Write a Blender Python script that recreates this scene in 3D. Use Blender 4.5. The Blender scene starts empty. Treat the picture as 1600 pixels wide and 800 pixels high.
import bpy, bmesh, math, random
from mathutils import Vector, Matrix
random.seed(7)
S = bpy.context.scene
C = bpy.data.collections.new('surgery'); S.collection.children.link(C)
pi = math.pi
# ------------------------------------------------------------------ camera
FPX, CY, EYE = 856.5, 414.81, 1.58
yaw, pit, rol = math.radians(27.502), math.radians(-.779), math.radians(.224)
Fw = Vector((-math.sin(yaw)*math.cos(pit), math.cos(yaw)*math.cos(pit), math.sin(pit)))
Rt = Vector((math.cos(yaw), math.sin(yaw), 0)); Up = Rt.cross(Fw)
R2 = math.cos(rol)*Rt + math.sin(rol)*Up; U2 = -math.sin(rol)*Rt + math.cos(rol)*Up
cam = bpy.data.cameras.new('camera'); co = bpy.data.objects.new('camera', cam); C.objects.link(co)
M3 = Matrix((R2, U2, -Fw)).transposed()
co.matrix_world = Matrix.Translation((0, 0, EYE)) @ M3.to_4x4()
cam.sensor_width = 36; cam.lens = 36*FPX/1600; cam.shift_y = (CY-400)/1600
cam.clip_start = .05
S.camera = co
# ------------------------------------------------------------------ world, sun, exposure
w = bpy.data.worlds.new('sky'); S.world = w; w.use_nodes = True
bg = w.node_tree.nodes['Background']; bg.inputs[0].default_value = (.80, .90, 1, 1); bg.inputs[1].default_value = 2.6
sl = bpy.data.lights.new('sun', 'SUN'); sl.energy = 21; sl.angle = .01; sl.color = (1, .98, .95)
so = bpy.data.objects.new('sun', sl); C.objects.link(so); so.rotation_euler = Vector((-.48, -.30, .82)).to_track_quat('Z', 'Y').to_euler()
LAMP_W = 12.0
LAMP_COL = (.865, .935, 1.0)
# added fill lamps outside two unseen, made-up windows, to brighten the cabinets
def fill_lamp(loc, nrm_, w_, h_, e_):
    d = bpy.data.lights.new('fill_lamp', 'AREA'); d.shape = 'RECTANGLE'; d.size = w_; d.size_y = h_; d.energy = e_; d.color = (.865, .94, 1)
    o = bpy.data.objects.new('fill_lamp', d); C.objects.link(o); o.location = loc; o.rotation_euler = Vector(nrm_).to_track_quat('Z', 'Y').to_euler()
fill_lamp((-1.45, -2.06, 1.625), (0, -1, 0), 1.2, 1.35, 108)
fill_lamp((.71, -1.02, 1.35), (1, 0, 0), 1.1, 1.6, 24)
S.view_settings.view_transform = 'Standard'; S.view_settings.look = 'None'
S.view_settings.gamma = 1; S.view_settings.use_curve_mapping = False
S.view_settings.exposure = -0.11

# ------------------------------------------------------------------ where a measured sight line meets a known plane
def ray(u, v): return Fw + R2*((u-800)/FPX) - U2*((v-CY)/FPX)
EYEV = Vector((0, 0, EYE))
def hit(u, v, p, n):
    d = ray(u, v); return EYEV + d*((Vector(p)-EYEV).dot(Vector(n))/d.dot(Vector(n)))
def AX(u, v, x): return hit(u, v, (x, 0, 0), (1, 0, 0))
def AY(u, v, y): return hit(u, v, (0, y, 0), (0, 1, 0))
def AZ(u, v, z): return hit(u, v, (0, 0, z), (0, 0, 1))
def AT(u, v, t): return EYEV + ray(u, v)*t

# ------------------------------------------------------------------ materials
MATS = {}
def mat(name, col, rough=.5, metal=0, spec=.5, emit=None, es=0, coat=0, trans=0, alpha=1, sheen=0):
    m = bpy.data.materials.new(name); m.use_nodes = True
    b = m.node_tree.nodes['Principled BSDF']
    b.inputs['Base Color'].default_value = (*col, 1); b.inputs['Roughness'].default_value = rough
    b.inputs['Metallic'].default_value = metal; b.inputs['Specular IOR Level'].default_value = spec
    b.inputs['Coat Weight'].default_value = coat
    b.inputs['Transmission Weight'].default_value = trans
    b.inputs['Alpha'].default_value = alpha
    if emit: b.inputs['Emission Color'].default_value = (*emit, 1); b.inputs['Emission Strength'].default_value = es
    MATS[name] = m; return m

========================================

• [Your instructions]
Quote each line above in full, word for word.

• [Finished exercise]
Write a Blender Python script that recreates this scene in 3D. Use Blender 4.5. The Blender scene starts empty. Treat the picture as 1600 pixels wide and 800 pixels high.
import bpy, bmesh, math, random
from mathutils import Vector, Matrix
random.seed(7)
S = bpy.context.scene
C = bpy.data.collections.new('surgery'); S.collection.children.link(C)
pi = math.pi
# ------------------------------------------------------------------ camera
FPX, CY, EYE = 856.5, 414.81, 1.58
yaw, pit, rol = math.radians(27.502), math.radians(-.779), math.radians(.224)
Fw = Vector((-math.sin(yaw)*math.cos(pit), math.cos(yaw)*math.cos(pit), math.sin(pit)))
Rt = Vector((math.cos(yaw), math.sin(yaw), 0)); Up = Rt.cross(Fw)
R2 = math.cos(rol)*Rt + math.sin(rol)*Up; U2 = -math.sin(rol)*Rt + math.cos(rol)*Up
cam = bpy.data.cameras.new('camera'); co = bpy.data.objects.new('camera', cam); C.objects.link(co)
M3 = Matrix((R2, U2, -Fw)).transposed()
co.matrix_world = Matrix.Translation((0, 0, EYE)) @ M3.to_4x4()
cam.sensor_width = 36; cam.lens = 36*FPX/1600; cam.shift_y = (CY-400)/1600
cam.clip_start = .05
S.camera = co
# ------------------------------------------------------------------ world, sun, exposure
w = bpy.data.worlds.new('sky'); S.world = w; w.use_nodes = True
bg = w.node_tree.nodes['Background']; bg.inputs[0].default_value = (.80, .90, 1, 1); bg.inputs[1].default_value = 2.6
sl = bpy.data.lights.new('sun', 'SUN'); sl.energy = 21; sl.angle = .01; sl.color = (1, .98, .95)
so = bpy.data.objects.new('sun', sl); C.objects.link(so); so.rotation_euler = Vector((-.48, -.30, .82)).to_track_quat('Z', 'Y').to_euler()
LAMP_W = 12.0
LAMP_COL = (.865, .935, 1.0)
# added fill lamps outside two unseen, made-up windows, to brighten the cabinets
def fill_lamp(loc, nrm_, w_, h_, e_):
    d = bpy.data.lights.new('fill_lamp', 'AREA'); d.shape = 'RECTANGLE'; d.size = w_; d.size_y = h_; d.energy = e_; d.color = (.865, .94, 1)
    o = bpy.data.objects.new('fill_lamp', d); C.objects.link(o); o.location = loc; o.rotation_euler = Vector(nrm_).to_track_quat('Z', 'Y').to_euler()
fill_lamp((-1.45, -2.06, 1.625), (0, -1, 0), 1.2, 1.35, 108)
fill_lamp((.71, -1.02, 1.35), (1, 0, 0), 1.1, 1.6, 24)
S.view_settings.view_transform = 'Standard'; S.view_settings.look = 'None'
S.view_settings.gamma = 1; S.view_settings.use_curve_mapping = False
S.view_settings.exposure = -0.11

# ------------------------------------------------------------------ where a measured sight line meets a known plane
def ray(u, v): return Fw + R2*((u-800)/FPX) - U2*((v-CY)/FPX)
EYEV = Vector((0, 0, EYE))
def hit(u, v, p, n):
    d = ray(u, v); return EYEV + d*((Vector(p)-EYEV).dot(Vector(n))/d.dot(Vector(n)))
def AX(u, v, x): return hit(u, v, (x, 0, 0), (1, 0, 0))
def AY(u, v, y): return hit(u, v, (0, y, 0), (0, 1, 0))
def AZ(u, v, z): return hit(u, v, (0, 0, z), (0, 0, 1))
def AT(u, v, t): return EYEV + ray(u, v)*t

# ------------------------------------------------------------------ materials
MATS = {}
def mat(name, col, rough=.5, metal=0, spec=.5, emit=None, es=0, coat=0, trans=0, alpha=1, sheen=0):
    m = bpy.data.materials.new(name); m.use_nodes = True
    b = m.node_tree.nodes['Principled BSDF']
    b.inputs['Base Color'].default_value = (*col, 1); b.inputs['Roughness'].default_value = rough
    b.inputs['Metallic'].default_value = metal; b.inputs['Specular IOR Level'].default_value = spec
    b.inputs['Coat Weight'].default_value = coat
    b.inputs['Transmission Weight'].default_value = trans
    b.inputs['Alpha'].default_value = alpha
    if emit: b.inputs['Emission Color'].default_value = (*emit, 1); b.inputs['Emission Strength'].default_value = es
    MATS[name] = m; return m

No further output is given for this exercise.